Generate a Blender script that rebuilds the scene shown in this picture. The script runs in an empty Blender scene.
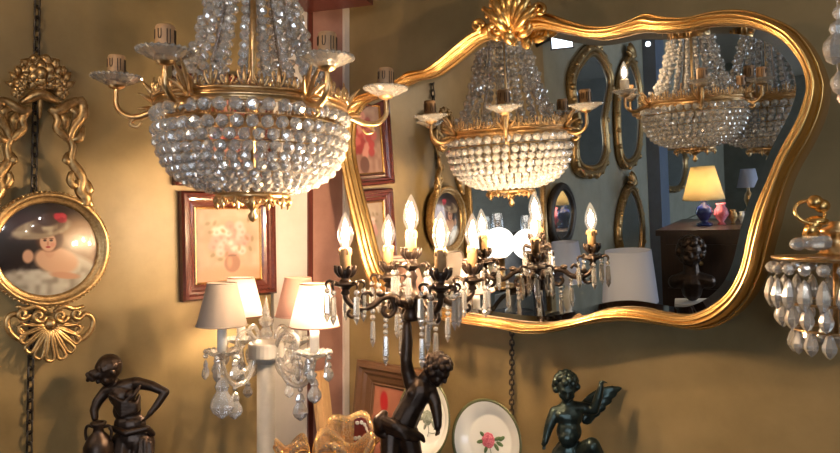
import bpy, math, random
import numpy as np
from mathutils import Vector, Matrix
random.seed(4)
PI = math.pi
sc = bpy.context.scene
COL = sc.collection
V3 = lambda *a: np.array(a, float)
def unit(v): v = np.asarray(v, float); return v / (np.linalg.norm(v) + 1e-12)

# ------------------------------------------------------------------ place
F, HY, CZ = 700.0, 228.0, 1.6
CAM = V3(0, 0, CZ)
A, T, B = math.radians(39.4), math.radians(3.1), math.radians(44.1)
def ray(px, py): return V3((px-420)/F, 1, (HY-py)/F)
def at(px, py, Y): return CAM + ray(px, py)*Y
KY = 1.9
K = at(345, HY, KY)                       # the corner of the room
NL = V3(math.sin(B), -math.cos(B), 0)     # normals into the room
NR = V3(-math.sin(A), -math.cos(A), 0)
DL = V3(-math.cos(B), -math.sin(B), 0)    # along the walls, away from the corner
DR = V3(math.cos(A), -math.sin(A), 0)
NM = V3(-math.sin(A)*math.cos(T), -math.cos(A)*math.cos(T), -math.sin(T))
class Pl:
    def __init__(s, P, n, ex):
        s.P, s.n = np.asarray(P, float), unit(n); s.ex = unit(ex); s.ey = np.cross(s.n, s.ex)
        if s.ey[2] < 0: s.ey = -s.ey
    def pt(s, px, py, h=0, O=None, d=None):
        O = CAM if O is None else O; d = ray(px, py) if d is None else d
        return O + d*(((s.P + s.n*h - O) @ s.n)/(d @ s.n))
    def loc(s, P): P = np.asarray(P)-s.P; return P@s.ex, P@s.ey
    def w(s, u, v, h=0): return s.P + s.ex*u + s.ey*v + s.n*h
WL = Pl(K, NL, -DL); WR = Pl(K, NR, DR)
_c = WR.pt(560, HY, 0.12); MC = CAM + ray(560, 180)*_c[1]
MP = Pl(MC, NM, DR)
def refl(P): P = np.asarray(P, float); return P - 2*((P-MC)@MP.n)*MP.n
def via(px, py, Y): return refl(at(px, py, Y))        # a place in the shop seen by way of the mirror
def via_left(px, py, h=0):
    d = ray(px, py); return WL.pt(0, 0, h, refl(CAM), d - 2*(d@MP.n)*MP.n)

# ------------------------------------------------------------------ mesh builder
class MB:
    def __init__(s): s.v = []; s.f = []; s.sm = []; s.mi = []; s.n = 0
    def add(s, v, f, smooth=True, mi=0):
        v = np.asarray(v, float).reshape(-1, 3); s.v.append(v)
        k = s.n
        s.f += [tuple(i+k for i in q) for q in f]; s.sm += [smooth]*len(f); s.mi += [mi]*len(f); s.n += len(v); return s
    def verts(s): return np.concatenate(s.v) if s.v else np.zeros((0, 3))
    def lathe(s, prof, n=20, org=(0, 0, 0), ax=(0, 0, 1), smooth=True, mi=0, ph=0, flat=None, cap=True):
        cap = cap and tuple(prof[0]) != tuple(prof[-1])
        ax = unit(ax); t = V3(1, 0, 0) if abs(ax[0]) < .9 else V3(0, 1, 0)
        e1 = unit(np.cross(np.cross(ax, t), ax)); e2 = np.cross(ax, e1)
        an = np.arange(n)*2*PI/n + ph; cs = np.cos(an)[:, None]*e1 + np.sin(an)[:, None]*e2
        vs = np.concatenate([np.asarray(org) + max(r, 1e-5)*cs + z*ax for r, z in prof])
        if flat is not None:
            fn = unit(flat[0]); d = (vs-np.asarray(org))@fn; vs = vs - (d*(1-flat[1]))[:, None]*fn
        fs = [(i*n+j, i*n+(j+1) % n, (i+1)*n+(j+1) % n, (i+1)*n+j) for i in range(len(prof)-1) for j in range(n)]
        if cap and prof[0][0] > 1e-4: fs.append(tuple(range(n-1, -1, -1)))
        if cap and prof[-1][0] > 1e-4: fs.append(tuple((len(prof)-1)*n+j for j in range(n)))
        return s.add(vs, fs, smooth, mi)
    def ball(s, c, r, n=12, m=8, mi=0, R=None, smooth=True):
        r = np.broadcast_to(np.asarray(r, float), (3,))
        vs = [[0, 0, 1.0]] + [[math.sin(i*PI/m)*math.cos(j*2*PI/n), math.sin(i*PI/m)*math.sin(j*2*PI/n), math.cos(i*PI/m)] for i in range(1, m) for j in range(n)] + [[0, 0, -1.0]]
        vs = np.array(vs)*r
        if R is not None: vs = vs @ np.asarray(R).T
        fs = [(0, 1+j, 1+(j+1) % n) for j in range(n)]
        for i in range(m-2): fs += [(1+i*n+j, 1+(i+1)*n+j, 1+(i+1)*n+(j+1) % n, 1+i*n+(j+1) % n) for j in range(n)]
        e = 1+(m-1)*n; fs += [(e, e-n+(j+1) % n, e-n+j) for j in range(n)]
        return s.add(vs+np.asarray(c), fs, smooth, mi)
    def bead(s, c, r, ax=(0, 0, 1), n=7, k=1.0):
        return s.lathe([(0, -r*k), (r*.62, -r*.72*k), (r, -r*.16*k), (r, r*.16*k), (r*.62, r*.72*k), (0, r*k)], n, c, ax, False, 0, random.random()*6)
    def tube(s, pts, r, n=8, closed=False, caps=True, flat=None, mi=0, smooth=True, res=1):
        P = np.asarray(pts, float)
        rr = np.broadcast_to(np.asarray(r, float), (len(P),)).copy()
        if res > 1: P, rr = spline(P, res, closed, rr)
        L = len(P); tg = np.roll(P, -1, 0)-np.roll(P, 1, 0)
        if not closed: tg[0] = P[1]-P[0]; tg[-1] = P[-1]-P[-2]
        tg /= np.linalg.norm(tg, axis=1)[:, None]+1e-12
        u = V3(0, 0, 1) if abs(tg[0][2]) < .9 else V3(1, 0, 0)
        u = unit(u-(u@tg[0])*tg[0]); vs = []
        an = np.arange(n)*2*PI/n
        for i in range(L):
            u = unit(u-(u@tg[i])*tg[i]); w = np.cross(tg[i], u)
            o = rr[i]*(np.cos(an)[:, None]*u+np.sin(an)[:, None]*w)
            if flat is not None:
                fn = unit(flat[0]); o = o-((o@fn)*(1-flat[1]))[:, None]*fn
            vs.append(P[i]+o)
        fs = [(i*n+j, i*n+(j+1) % n, ((i+1) % L)*n+(j+1) % n, ((i+1) % L)*n+j) for i in range(L if closed else L-1) for j in range(n)]
        if caps and not closed: fs += [tuple(range(n-1, -1, -1)), tuple((L-1)*n+j for j in range(n))]
        return s.add(np.concatenate(vs), fs, smooth, mi)
    def cap(s, pts, rad, n=10):                       # a limb: tapered chain with round ends
        for p, r in zip(pts, rad): s.ball(p, r, n, 6)
        for i in range(len(pts)-1): s.tube([pts[i], pts[i+1]], [rad[i], rad[i+1]], n)
        return s
    def hexa(s, c8, mi=0): return s.add(c8, [(0, 3, 2, 1), (4, 5, 6, 7), (0, 1, 5, 4), (1, 2, 6, 5), (2, 3, 7, 6), (3, 0, 4, 7)], False, mi)
    def box(s, c, size, ex=(1, 0, 0), ey=(0, 1, 0), ez=(0, 0, 1), mi=0):
        c = np.asarray(c, float); x, y, z = [np.asarray(e, float)*d/2 for e, d in zip((ex, ey, ez), size)]
        return s.hexa([c-x-y-z, c+x-y-z, c+x+y-z, c-x+y-z, c-x-y+z, c+x-y+z, c+x+y+z, c-x+y+z], mi)
    def slab(s, poly, n0, n1, mi=0, smooth=False):    # poly: 3D points, pushed from n0 to n1
        P = np.asarray(poly, float); L = len(P)
        return s.add(np.concatenate([P+n0, P+n1]), [tuple(range(L-1, -1, -1)), tuple(range(L, 2*L))]+[(i, (i+1) % L, L+(i+1) % L, L+i) for i in range(L)], smooth, mi)
def spline(P, res, closed=False, rr=None):
    P = np.asarray(P, float); L = len(P); out = []; ro = []
    ix = (lambda i: i % L) if closed else (lambda i: min(max(i, 0), L-1))
    for i in range(L if closed else L-1):
        a, b, c, d = P[ix(i-1)], P[ix(i)], P[ix(i+1)], P[ix(i+2)]
        for k in range(res):
            t = k/res
            out.append(.5*((2*b)+(c-a)*t+(2*a-5*b+4*c-d)*t*t+(3*b-a-3*c+d)*t**3))
            if rr is not None: ro.append(rr[ix(i)]*(1-t)+rr[ix(i+1)]*t)
    if not closed:
        out.append(P[-1])
        if rr is not None: ro.append(rr[-1])
    return np.array(out), (np.array(ro) if rr is not None else None)

# ------------------------------------------------------------------ objects
WORLD = {}
def mesh_of(name, mb, mats, org):
    me = bpy.data.meshes.new(name); v = mb.verts()-np.asarray(org)
    me.from_pydata(v.tolist(), [], mb.f)
    me.polygons.foreach_set('use_smooth', mb.sm)
    for m in (mats if isinstance(mats, (list, tuple)) else [mats]): me.materials.append(m)
    me.polygons.foreach_set('material_index', mb.mi)
    me.update(); return me
def tag(o, label, cat, group=None, kind=None):
    if label: o['label'] = label
    if cat: o['category'] = cat
    if group: o['group'] = group
    if kind: o['kind'] = kind
    return o
def thing(name, label, cat, loc, group=None):
    o = bpy.data.objects.new(name, None); COL.objects.link(o); o.location = Vector(loc); o.empty_display_size = .02
    WORLD[o.name] = np.asarray(loc, float); return tag(o, label, cat, group)
def part(name, mb, mats, parent, label=None):
    org = WORLD[parent.name]; o = bpy.data.objects.new(name, mesh_of(name, mb, mats, org)); COL.objects.link(o)
    o.parent = parent; WORLD[o.name] = org
    if label: o['label'] = label
    return o
def solo(name, mb, mats, label, cat, group=None):
    v = mb.verts(); lo, hi = v.min(0), v.max(0); org = V3((lo[0]+hi[0])/2, (lo[1]+hi[1])/2, lo[2])
    o = bpy.data.objects.new(name, mesh_of(name, mb, mats, org)); COL.objects.link(o); o.location = Vector(org); WORLD[o.name] = org
    return tag(o, label, cat, group)
def struct(name, mb, mats):
    o = solo(name, mb, mats, None, None); o['kind'] = 'structure'; return o
def copy_tree(o, parent=None):
    c = o.copy(); COL.objects.link(c)
    if parent: c.parent = parent
    for ch in list(o.children): copy_tree(ch, c)
    return c
def fused(mb, vox=.0016, it=6):                       # one continuous skin over the limbs and lumps
    me = bpy.data.meshes.new('lump'); me.from_pydata(mb.verts().tolist(), [], mb.f)
    o = bpy.data.objects.new('lump', me); COL.objects.link(o)
    m = o.modifiers.new('r', 'REMESH'); m.mode = 'VOXEL'; m.voxel_size = vox
    m = o.modifiers.new('s', 'SMOOTH'); m.factor = .5; m.iterations = it
    dg = bpy.context.evaluated_depsgraph_get(); e = o.evaluated_get(dg); t = e.to_mesh()
    out = MB(); out.add([v.co[:] for v in t.vertices], [tuple(p.vertices) for p in t.polygons])
    e.to_mesh_clear(); bpy.data.objects.remove(o); bpy.data.meshes.remove(me); return out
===
§ **PROMPT**:
Leave out the pictures and restate, word for word, the lines from the top of the data through the line containing "def unit(v): v", both included.

§ **RESPONSE TO THE EXERCISE**:
Generate a Blender script that rebuilds the scene shown in this picture. The script runs in an empty Blender scene.
import bpy, math, random
import numpy as np
from mathutils import Vector, Matrix
random.seed(4)
PI = math.pi
sc = bpy.context.scene
COL = sc.collection
V3 = lambda *a: np.array(a, float)
def unit(v): v = np.asarray(v, float); return v / (np.linalg.norm(v) + 1e-12)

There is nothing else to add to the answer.